Use of Potential Foreshocks to Estimate the Short-term Probability of Large Earthquakes, Tohoku, Japan

Abstract

This study seeks to construct a hazard function for earthquake probabilities based on potential foreshocks. Earthquakes of magnitude 6.5 and larger that occurred between 1976 and 2000 in an offshore area of the Tohoku region of northeast Japan were selected as events for estimating probabilities. Later occurrences of multiple events and aftershocks were omitted from targets. As a result, a total of 14 earthquakes were employed in the assessment of models. The study volume spans 300 km (East-West) × 660 km (North-South) × 60 km in depth.
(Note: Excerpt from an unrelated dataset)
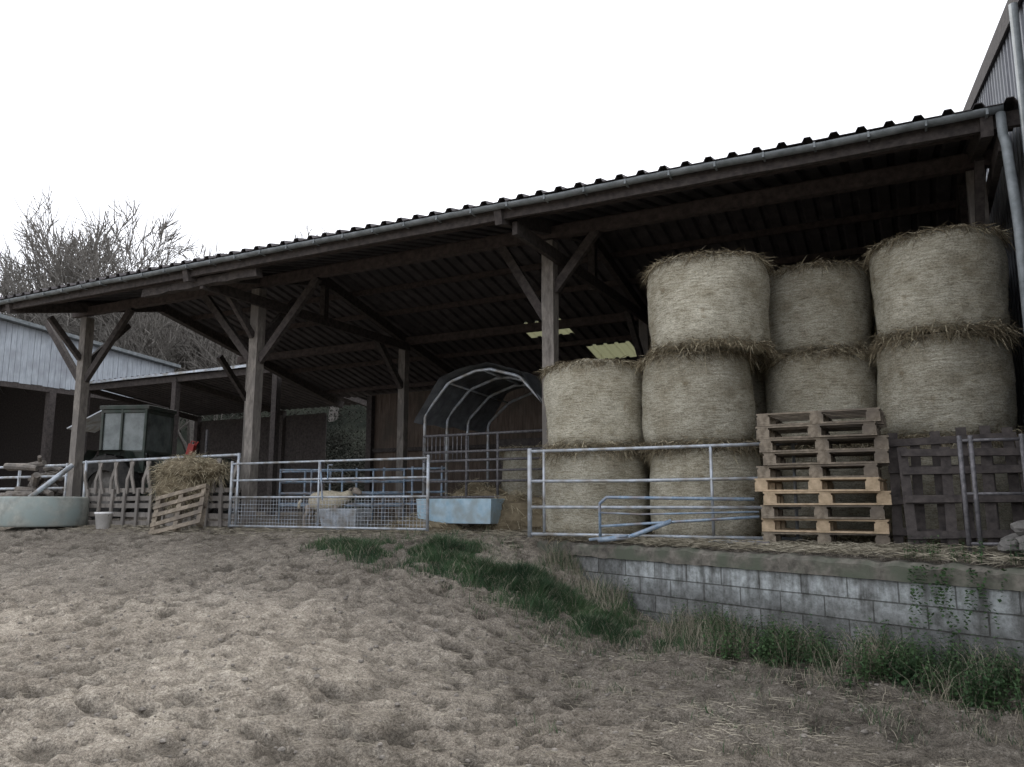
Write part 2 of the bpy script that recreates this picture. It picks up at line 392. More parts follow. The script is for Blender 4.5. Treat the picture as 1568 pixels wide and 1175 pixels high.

The probability of a target earthquake occurring at a certain point in time-space depends on the number of small earthquakes that occurred per unit volume in that vicinity. In this study, we assume that the hazard function increases geometrically with the number of potential foreshocks within a constrained space-time window. The parameters for defining potential foreshocks are magnitude, spatial extent and lead time to the point of assessment. The time parameter is studied in ranges of 1 to 5 days (1-day steps), and spatial parameters in 20 to 100 km (20-km steps). The model parameters of the hazard function are determined by the maximum likelihood method. The most effective hazard function examined was the following case: When an earthquake of magnitude 4.5 to 6.5 occurs, the hazard for a large event is increased significantly for one day within a 20 km radius surrounding the earthquake. If two or more such earthquakes are observed, the model expects a 20,000 times greater probability of an earthquake of magnitude 6.5 or greater than in the absence of such events.